Even though the coverage has dissipated, at least until next September, the function of religion in our national identity remains a source of constant debate. 

“I’m sure Europeans and Australians think Americans are crazy when it comes to religion, and they are,” Father Kevin Madigan of St. Peter’s Church in New York told a reporter from Daily Telegraph in Sydney, Australia.

“If Bloomberg were to invite one priest, he’d have to invite ten to reflect various Christian denominations that flourish in the U.S,” Paul Toohey of the Telegraph reported on September 10. “And that would mean he’d also have to invite a rabbi or two. For balance, he’d then have to invite a few imams. And there was no way in hell that was ever going to happen.”

“It seemed easier just to get God out of the picture altogether,” Toohey wrote. “But this is America. God is never out of the picture.”

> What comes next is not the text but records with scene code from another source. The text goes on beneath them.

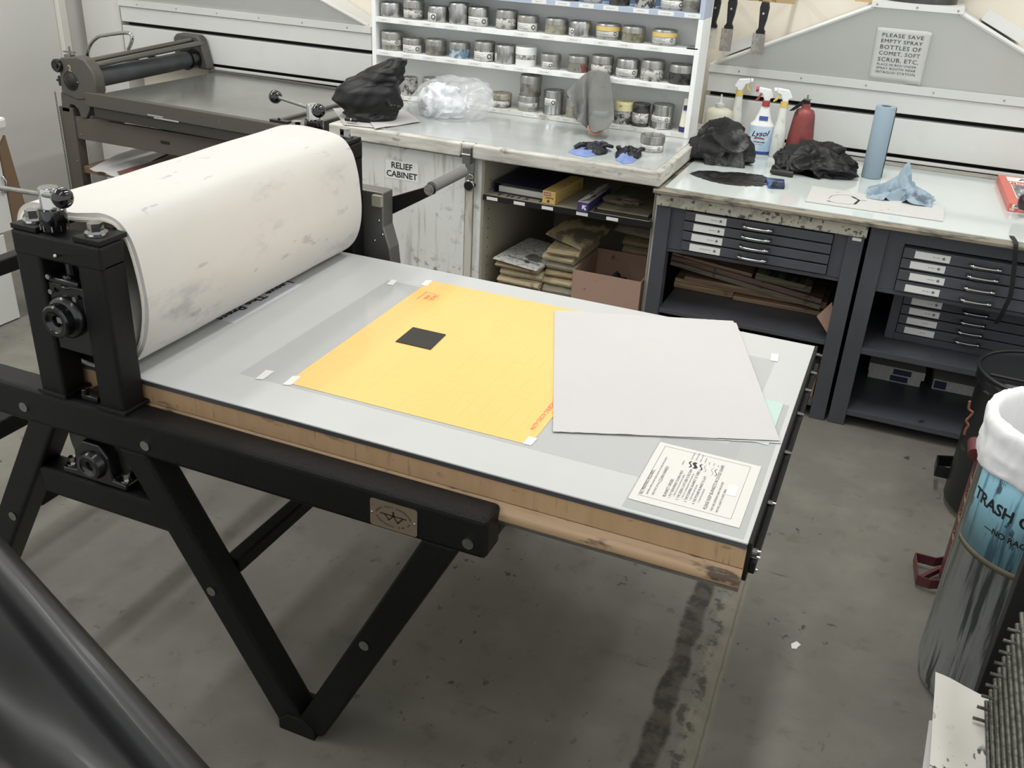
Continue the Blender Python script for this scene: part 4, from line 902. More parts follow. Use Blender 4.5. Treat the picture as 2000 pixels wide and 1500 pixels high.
# ------------------------------------------------------------------ cloth and crumple helpers
def crumple(c, r, name, mat, label, cat, seed=0, amp=.35, fr=2.2, sub=5, lean=(0, 0), ridge=.5, parent=None, flat=True, pw=1.0, crisp=70):
    bm = bmesh.new(); bmesh.ops.create_icosphere(bm, subdivisions=sub, radius=1)
    taper = pw
    b = MB(); vs_ = []
    S3 = Vector((seed * 3.1, seed, -seed))
    for v in bm.verts:
        d = v.co.normalized()
        wv = Vector((noise.noise(d * 1.4 + S3), noise.noise(d * 1.4 + S3 + Vector((7, 0, 0))), noise.noise(d * 1.4 + S3 + Vector((0, 7, 0)))))
        q = d + wv * .45
        n1 = noise.noise(q * fr + S3); n2 = noise.noise(q * fr * 2.3 + S3 * 2); n3 = noise.noise(q * fr * 5 + S3)
        s_ = ridge * (1 - 2.6 * abs(n1)) + (1 - ridge) * n1 * 1.5 + .13 * (1 - 2.6 * abs(n2)) + .03 * n3
        k = 1 + amp * (s_ - .55)
        p = Vector((d.x * r[0] * k, d.y * r[1] * k, 0)); zz = d.z * k
        if flat: zz = max((zz + .55) / 1.55, 0)
        p.z = zz * r[2] if flat else d.z * k * r[2]
        tf = 1 + (taper - 1) * min(1, max(0, p.z / r[2])); p.x *= tf; p.y *= tf
        p.x += lean[0] * p.z / r[2]; p.y += lean[1] * p.z / r[2]
        vs_.append(p + Vector(c))
    fs = [tuple(v.index for v in f.verts) for f in bm.faces]; bm.free()
    b.add(vs_, fs)
    o = b.build(name, mat, parent, origin=None if parent is not None else c, smooth=crisp)
    return tag(o, label, cat) if parent is None else o
def heap(c, rx, ry, H, seed, name, mat, label=None, cat=None, parent=None, fr=2.2, peak=(0, 0), lobes=None, sm=40, nu=110, nv=60, pw=1.3, low=.5):
    S3 = Vector((seed * 2.7, seed * 1.3, -seed)); c = Vector(c)
    def f(u, v):
        a = 2 * math.pi * u; r = 1 - v
        e = 1 + .16 * noise.noise(Vector((math.cos(a) * 1.3, math.sin(a) * 1.3, seed))) + .06 * noise.noise(Vector((math.cos(a) * 5, math.sin(a) * 5, seed)))
        if lobes: e *= lobes(a)
        x = math.cos(a) * r; y = math.sin(a) * r
        q = Vector((x, y, 0)); w = Vector((noise.noise(q * 1.6 + S3), noise.noise(q * 1.6 - S3), 0)) * .6
        n1 = noise.noise((q + w) * fr + S3); n2 = noise.noise((q + w) * fr * 2.4 - S3); n3 = noise.noise((q + w) * fr * 6 + S3)
        sh_ = max(0, 1 - r ** 2.6) ** (1 / pw)
        ds = 1.0 - .55 * math.hypot(x - peak[0], y - peak[1])
        h = H * sh_ * max(.08, ds) * (low + (1 - low) * 1.5 * (1 - 2.4 * abs(n1)) + .22 * (1 - 2.4 * abs(n2)) + .05 * n3)
        k = min(1, v * 6)
        return c + Vector(((x * e + .16 * n2 * k + .10 * n1 * k) * rx, (y * e + .16 * n1 * k) * ry, max(.0006, h)))
    b = MB(); b.grid(f, nu, nv, cu=True)
    o = b.build(name, mat, parent, origin=None if parent is not None else c, smooth=sm)
    return tag(o, label, cat) if label else o
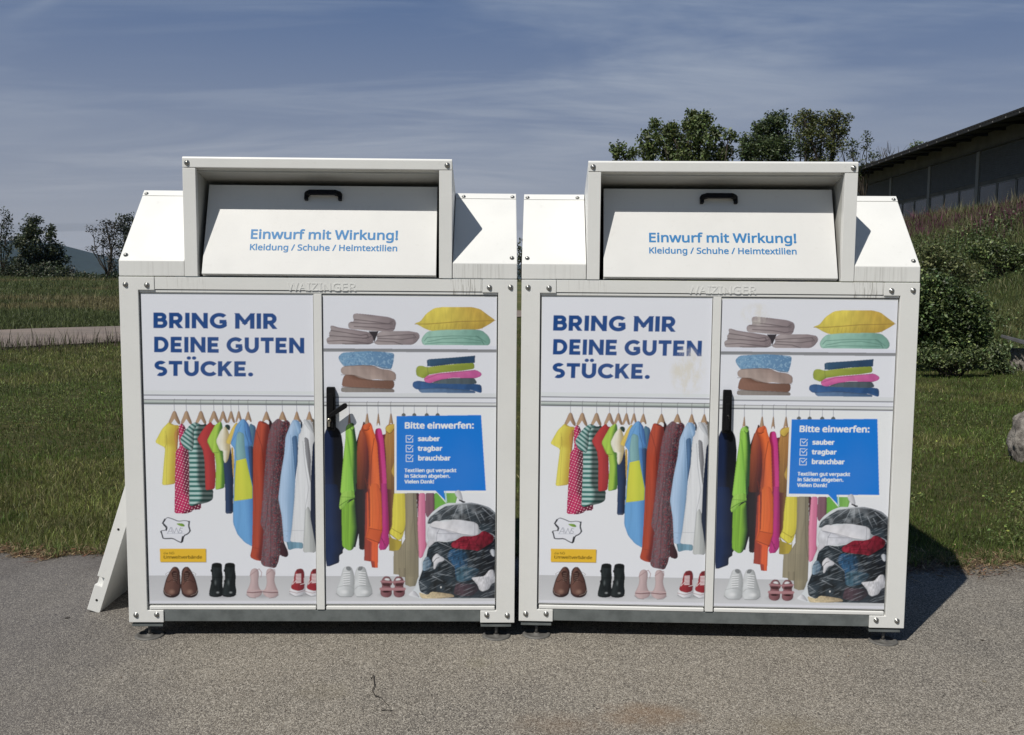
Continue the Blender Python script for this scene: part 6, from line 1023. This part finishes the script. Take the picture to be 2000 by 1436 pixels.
# ------------------------------------------------------------------ shrubs on the bank
def shrub(name, label, c_px, base_y, dist, blobs, leaf, col, warm, dens, group=None, wf=.22, var=.5):
    b0 = at(c_px, base_y, dist); bz = float(ground_h(b0.x, dist)); R = empty(name, (b0.x, dist, bz)); tag(R, label, 'shrub', group); m = MB(); pts = []; sc = dist / FPX
    for b in blobs:
        c = at(b[0], b[1], dist + (b[4] if len(b) > 4 else 0)); c.z = max(c.z, float(ground_h(c.x, c.y)) + b[3] * sc * .5); r = (b[2] * sc, b[2] * sc * .8, b[3] * sc)
        p, cc = blob_points(c, r, int(dens * b[2] * b[3] / 30), 16, leaf * 1.9, .6); pts.append(p)
        for q in range(int(b[2] / 3)):
            d = RNG.normal(size=3); d[2] = abs(d[2]); d /= np.linalg.norm(d); e = np.array(c) + d * np.array(r) * RNG.uniform(.95, 1.28); k = 12; pts.append(e + RNG.normal(size=(k, 3)) * leaf * .8 - d * np.linspace(0, .18, k)[:, None])
        for q in range(6): limb(m, (b0.x + random.uniform(-.15, .15), dist + random.uniform(-.1, .1), bz - .05), Vector(cc[q % len(cc)]), .018, .005, .12, 5, 5)
    P = np.concatenate(pts); P[:, 2] = np.maximum(P[:, 2], ground_h(P[:, 0], P[:, 1]) + .02); P -= np.array((b0.x, dist, bz)); n = len(P)
    me = m.mesh('stems'); me.transform(Matrix.Translation((-b0.x, -dist, -bz))); link('stems', me, M_['bark'], R)
    link('foliage', leaf_mesh('foliage', P, leaf * RNG.uniform(.55, 1.3, n), leaf_cols(n, col, var, warm, wf), .45), M_['leaf'], R)
sg = 'shrubs on the grassy bank'
shrub('large_shrub', 'large dark glossy shrub at the foot of the bank beside the right bin', 1850, 715, 17.3, [(1830, 600, 60, 62), (1875, 625, 52, 55), (1800, 640, 60, 60), (1890, 665, 42, 36), (1840, 680, 60, 34), (1765, 610, 50, 80), (1908, 598, 18, 20), (1860, 575, 26, 22), (1915, 640, 16, 22), (1820, 560, 30, 24)], .070, (.030, .046, .017), (.075, .095, .034), 2.1, sg)
shrub('leafy_shrub', 'lighter green shrub up the bank near the right picture edge', 1960, 545, 27, [(1950, 500, 42, 26), (1990, 515, 34, 24), (1915, 490, 30, 18)], .10, (.036, .050, .018), (.066, .080, .030), 1.8, sg)
shrub('low_shrub', 'low spreading yellow-green shrub above the large dark shrub', 1820, 560, 24, [(1820, 505, 34, 26), (1850, 520, 32, 22), (1880, 545, 30, 22), (1800, 540, 30, 30)], .09, (.044, .054, .022), (.078, .082, .036), 1.5, sg)
shrub('ground_shrub', 'small leafy plant at the lawn edge below the large shrub', 1860, 722, 16.2, [(1855, 702, 45, 16), (1905, 698, 26, 15), (1810, 700, 30, 18)], .060, (.038, .052, .020), (.070, .085, .032), 2.6, sg)
shrub('weed_patch', 'leafy weeds crowding the capped stone at the right edge', 1972, 722, 16.6, [(1948, 695, 16, 22), (1968, 722, 16, 8), (1938, 712, 20, 14)], .055, (.034, .048, .020), (.060, .075, .030), 2.2, sg)

# ------------------------------------------------------------------ grass as blades
def blades(name, X, Y, L, Wd, cols, lean=.45, tip=.15):
    n = len(X); Zg = ground_h(X, Y); B = np.stack([X, Y, Zg - .004], 1); a = RNG.uniform(0, 2 * np.pi, n); l = np.abs(RNG.normal(0, lean, n)) + .05
    D = np.stack([np.cos(a) * l, np.sin(a) * l, np.ones(n)], 1); D /= np.linalg.norm(D, axis=1)[:, None]; a2 = a + RNG.normal(0, .5, n); D2 = D + np.stack([np.cos(a2), np.sin(a2), -.5 * np.ones(n)], 1) * (l * .9)[:, None]; D2 /= np.linalg.norm(D2, axis=1)[:, None]
    f = RNG.uniform(0, 2 * np.pi, n); S = np.stack([np.cos(f), np.sin(f), np.zeros(n)], 1) * (Wd / 2)[:, None]; L = L[:, None]
    m = B + D * L * .55; t = m + D2 * L * .45
    V = np.stack([B - S, B + S, m + S * .8, m - S * .8, t], 1).reshape(-1, 3); i = np.arange(n)[:, None] * 5
    F = np.concatenate([i + [0, 1, 2], i + [0, 2, 3], i + [3, 2, 4]], 1).reshape(-1, 3)
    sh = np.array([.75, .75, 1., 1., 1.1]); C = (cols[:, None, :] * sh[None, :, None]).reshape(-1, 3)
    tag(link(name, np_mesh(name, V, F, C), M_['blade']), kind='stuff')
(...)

Americans may get a little bit crazy when it comes to religion and interpret attempts to keep religion out of public life as offensive. Even decisions framed purposely to avoid controversy are often seen as an offense against freedom, or even a betrayal of the country’s traditions, or as one political party stabbing another party’s values in the back.

Open expression of religious belief by government officials, religious conservatives often insist, has a positive, productive function, especially in times of national crisis.

“When America and the allies invaded Europe on D-Day in 1944, President Roosevelt led the nation in prayer on a national radio broadcast for 10 minutes asking for blessing for our troops. So this is not a partisan issue, and it’s not just a current fad,” said Ken Klukowski, director of the Center for Religious Liberty at the Family Research Council, to CBN news September 7.

And yet as stories like this one remind us, religion has just as much potential to divide Americans. And, on specific questions, whether religion unites or divides is still often a matter of perceptions rooted in important local realities. What seems obvious in New York, seems outrageous in Nashville. And vice versa.

There’s little evidence to suggest that this will change soon.